======== MATERIAL ========

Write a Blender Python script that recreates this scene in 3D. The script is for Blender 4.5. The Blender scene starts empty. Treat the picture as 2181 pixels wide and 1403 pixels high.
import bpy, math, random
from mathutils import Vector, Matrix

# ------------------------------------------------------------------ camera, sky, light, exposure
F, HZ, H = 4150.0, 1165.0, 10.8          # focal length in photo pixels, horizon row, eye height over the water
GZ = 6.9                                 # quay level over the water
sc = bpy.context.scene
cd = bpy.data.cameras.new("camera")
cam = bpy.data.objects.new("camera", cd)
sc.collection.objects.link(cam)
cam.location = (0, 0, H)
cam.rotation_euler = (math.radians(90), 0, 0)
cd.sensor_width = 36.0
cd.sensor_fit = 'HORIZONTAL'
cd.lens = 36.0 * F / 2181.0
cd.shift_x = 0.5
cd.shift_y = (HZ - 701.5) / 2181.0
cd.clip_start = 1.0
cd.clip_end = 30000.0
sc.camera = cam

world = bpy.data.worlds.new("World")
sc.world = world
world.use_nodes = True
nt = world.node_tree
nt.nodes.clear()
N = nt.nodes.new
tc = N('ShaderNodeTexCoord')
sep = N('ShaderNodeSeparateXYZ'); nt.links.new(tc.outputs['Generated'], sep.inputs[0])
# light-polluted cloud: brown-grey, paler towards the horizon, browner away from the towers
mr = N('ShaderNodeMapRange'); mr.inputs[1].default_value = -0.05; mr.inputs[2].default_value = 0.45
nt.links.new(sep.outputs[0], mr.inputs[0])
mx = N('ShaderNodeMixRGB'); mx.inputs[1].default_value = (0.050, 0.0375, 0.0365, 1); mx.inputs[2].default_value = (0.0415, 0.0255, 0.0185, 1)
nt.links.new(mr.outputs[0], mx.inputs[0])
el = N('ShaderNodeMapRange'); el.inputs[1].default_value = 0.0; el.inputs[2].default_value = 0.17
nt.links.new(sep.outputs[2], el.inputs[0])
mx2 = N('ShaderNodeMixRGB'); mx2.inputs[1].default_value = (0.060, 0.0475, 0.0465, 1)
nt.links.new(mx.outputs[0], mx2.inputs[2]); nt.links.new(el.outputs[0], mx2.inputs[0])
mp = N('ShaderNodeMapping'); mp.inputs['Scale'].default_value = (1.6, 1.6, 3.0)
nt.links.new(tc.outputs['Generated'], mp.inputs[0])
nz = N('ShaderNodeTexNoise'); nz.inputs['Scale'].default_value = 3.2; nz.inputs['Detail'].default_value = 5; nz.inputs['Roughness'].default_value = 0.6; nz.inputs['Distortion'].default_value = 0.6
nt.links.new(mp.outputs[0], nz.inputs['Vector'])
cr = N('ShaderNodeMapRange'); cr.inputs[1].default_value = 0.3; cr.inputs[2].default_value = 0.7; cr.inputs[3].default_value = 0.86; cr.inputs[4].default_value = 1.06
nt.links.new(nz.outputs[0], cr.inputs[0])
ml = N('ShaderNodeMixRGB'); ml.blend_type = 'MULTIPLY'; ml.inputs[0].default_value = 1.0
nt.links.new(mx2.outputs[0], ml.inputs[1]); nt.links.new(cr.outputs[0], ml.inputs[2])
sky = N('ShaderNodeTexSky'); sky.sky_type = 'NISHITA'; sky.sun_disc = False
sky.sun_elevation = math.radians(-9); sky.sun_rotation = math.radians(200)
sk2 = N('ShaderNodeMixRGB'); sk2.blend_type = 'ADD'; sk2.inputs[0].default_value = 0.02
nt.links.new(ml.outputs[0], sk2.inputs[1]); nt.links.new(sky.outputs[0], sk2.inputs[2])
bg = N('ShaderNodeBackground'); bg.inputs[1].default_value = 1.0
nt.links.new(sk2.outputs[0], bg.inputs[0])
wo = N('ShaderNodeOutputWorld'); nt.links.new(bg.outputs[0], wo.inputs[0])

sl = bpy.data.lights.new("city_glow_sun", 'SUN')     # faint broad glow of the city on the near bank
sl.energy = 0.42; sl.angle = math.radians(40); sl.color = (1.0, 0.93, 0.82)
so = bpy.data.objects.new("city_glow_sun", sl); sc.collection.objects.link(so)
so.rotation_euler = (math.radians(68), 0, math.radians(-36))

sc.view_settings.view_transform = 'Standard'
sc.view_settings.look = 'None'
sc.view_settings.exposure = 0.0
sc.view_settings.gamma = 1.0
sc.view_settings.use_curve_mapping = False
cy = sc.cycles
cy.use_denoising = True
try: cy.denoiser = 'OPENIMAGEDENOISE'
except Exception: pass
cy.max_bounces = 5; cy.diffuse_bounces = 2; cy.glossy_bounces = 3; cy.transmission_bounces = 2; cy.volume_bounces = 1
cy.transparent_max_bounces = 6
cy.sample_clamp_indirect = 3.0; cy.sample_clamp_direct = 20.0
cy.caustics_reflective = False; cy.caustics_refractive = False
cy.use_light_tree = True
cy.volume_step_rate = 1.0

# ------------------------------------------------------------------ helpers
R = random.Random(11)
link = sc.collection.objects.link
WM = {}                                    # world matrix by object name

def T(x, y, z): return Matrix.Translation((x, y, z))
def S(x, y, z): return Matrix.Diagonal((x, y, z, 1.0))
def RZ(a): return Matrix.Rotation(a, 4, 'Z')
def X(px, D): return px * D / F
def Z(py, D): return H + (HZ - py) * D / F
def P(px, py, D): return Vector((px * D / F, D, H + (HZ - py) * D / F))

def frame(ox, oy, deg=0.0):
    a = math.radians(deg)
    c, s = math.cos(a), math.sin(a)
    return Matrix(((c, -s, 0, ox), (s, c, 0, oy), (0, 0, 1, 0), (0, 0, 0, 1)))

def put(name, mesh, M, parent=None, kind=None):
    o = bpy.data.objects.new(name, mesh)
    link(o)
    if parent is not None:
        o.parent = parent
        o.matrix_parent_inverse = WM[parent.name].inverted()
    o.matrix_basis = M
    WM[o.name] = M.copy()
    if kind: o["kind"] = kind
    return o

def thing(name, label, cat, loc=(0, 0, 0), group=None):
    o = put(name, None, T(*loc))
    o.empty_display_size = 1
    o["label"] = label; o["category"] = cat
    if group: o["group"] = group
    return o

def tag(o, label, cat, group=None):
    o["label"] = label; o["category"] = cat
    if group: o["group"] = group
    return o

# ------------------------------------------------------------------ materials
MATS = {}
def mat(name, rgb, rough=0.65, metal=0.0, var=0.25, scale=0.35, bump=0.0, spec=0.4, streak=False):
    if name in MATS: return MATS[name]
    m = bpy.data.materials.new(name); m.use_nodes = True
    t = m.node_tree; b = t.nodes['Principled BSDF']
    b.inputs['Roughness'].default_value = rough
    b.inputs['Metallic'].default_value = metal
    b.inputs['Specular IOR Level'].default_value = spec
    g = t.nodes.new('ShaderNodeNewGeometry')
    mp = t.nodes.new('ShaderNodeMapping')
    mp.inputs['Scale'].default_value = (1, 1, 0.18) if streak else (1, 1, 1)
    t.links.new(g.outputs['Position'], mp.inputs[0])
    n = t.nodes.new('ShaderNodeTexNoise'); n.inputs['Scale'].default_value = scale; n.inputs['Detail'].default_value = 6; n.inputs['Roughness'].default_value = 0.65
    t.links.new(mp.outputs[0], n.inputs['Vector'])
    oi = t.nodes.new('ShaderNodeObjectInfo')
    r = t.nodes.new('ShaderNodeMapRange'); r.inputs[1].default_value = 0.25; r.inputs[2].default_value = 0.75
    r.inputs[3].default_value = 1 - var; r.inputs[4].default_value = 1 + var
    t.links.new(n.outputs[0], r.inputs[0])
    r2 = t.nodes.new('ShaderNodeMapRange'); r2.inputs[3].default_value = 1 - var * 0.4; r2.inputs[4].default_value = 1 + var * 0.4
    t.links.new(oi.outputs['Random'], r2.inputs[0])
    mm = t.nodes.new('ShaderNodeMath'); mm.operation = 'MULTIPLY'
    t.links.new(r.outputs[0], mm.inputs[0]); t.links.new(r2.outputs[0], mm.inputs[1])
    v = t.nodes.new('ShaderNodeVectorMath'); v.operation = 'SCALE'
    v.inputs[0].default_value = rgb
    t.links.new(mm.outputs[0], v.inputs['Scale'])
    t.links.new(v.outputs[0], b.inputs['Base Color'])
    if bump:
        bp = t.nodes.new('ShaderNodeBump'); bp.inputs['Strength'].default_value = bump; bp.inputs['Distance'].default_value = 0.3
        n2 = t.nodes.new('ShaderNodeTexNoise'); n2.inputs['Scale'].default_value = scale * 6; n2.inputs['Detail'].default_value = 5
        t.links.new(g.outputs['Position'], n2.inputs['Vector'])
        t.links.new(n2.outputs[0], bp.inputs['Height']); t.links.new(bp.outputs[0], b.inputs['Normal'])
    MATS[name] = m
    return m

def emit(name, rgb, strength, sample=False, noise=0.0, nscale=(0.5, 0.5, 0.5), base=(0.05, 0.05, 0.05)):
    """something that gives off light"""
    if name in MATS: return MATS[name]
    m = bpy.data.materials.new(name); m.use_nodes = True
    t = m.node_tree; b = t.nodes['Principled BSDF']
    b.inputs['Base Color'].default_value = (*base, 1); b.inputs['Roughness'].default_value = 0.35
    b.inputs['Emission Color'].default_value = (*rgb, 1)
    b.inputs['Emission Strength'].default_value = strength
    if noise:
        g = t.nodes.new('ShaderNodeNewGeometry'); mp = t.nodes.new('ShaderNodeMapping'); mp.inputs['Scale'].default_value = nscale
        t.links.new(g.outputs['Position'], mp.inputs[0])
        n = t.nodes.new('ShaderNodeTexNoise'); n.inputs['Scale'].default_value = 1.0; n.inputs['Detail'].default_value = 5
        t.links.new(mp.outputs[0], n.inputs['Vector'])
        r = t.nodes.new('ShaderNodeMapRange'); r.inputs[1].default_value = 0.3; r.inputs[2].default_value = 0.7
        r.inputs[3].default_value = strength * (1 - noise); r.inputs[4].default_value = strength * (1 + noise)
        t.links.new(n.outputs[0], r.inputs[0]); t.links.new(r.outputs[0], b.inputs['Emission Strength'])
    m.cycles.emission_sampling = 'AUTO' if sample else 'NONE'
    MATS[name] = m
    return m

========

- [GIVEN INSTRUCTION]: In the listing above, reproduce the first line and each one after it through the line that contains "sc.camera = cam".

- [RESULT FOR THIS EXERCISE]:
Write a Blender Python script that recreates this scene in 3D. The script is for Blender 4.5. The Blender scene starts empty. Treat the picture as 2181 pixels wide and 1403 pixels high.
import bpy, math, random
from mathutils import Vector, Matrix

# ------------------------------------------------------------------ camera, sky, light, exposure
F, HZ, H = 4150.0, 1165.0, 10.8          # focal length in photo pixels, horizon row, eye height over the water
GZ = 6.9                                 # quay level over the water
sc = bpy.context.scene
cd = bpy.data.cameras.new("camera")
cam = bpy.data.objects.new("camera", cd)
sc.collection.objects.link(cam)
cam.location = (0, 0, H)
cam.rotation_euler = (math.radians(90), 0, 0)
cd.sensor_width = 36.0
cd.sensor_fit = 'HORIZONTAL'
cd.lens = 36.0 * F / 2181.0
cd.shift_x = 0.5
cd.shift_y = (HZ - 701.5) / 2181.0
cd.clip_start = 1.0
cd.clip_end = 30000.0
sc.camera = cam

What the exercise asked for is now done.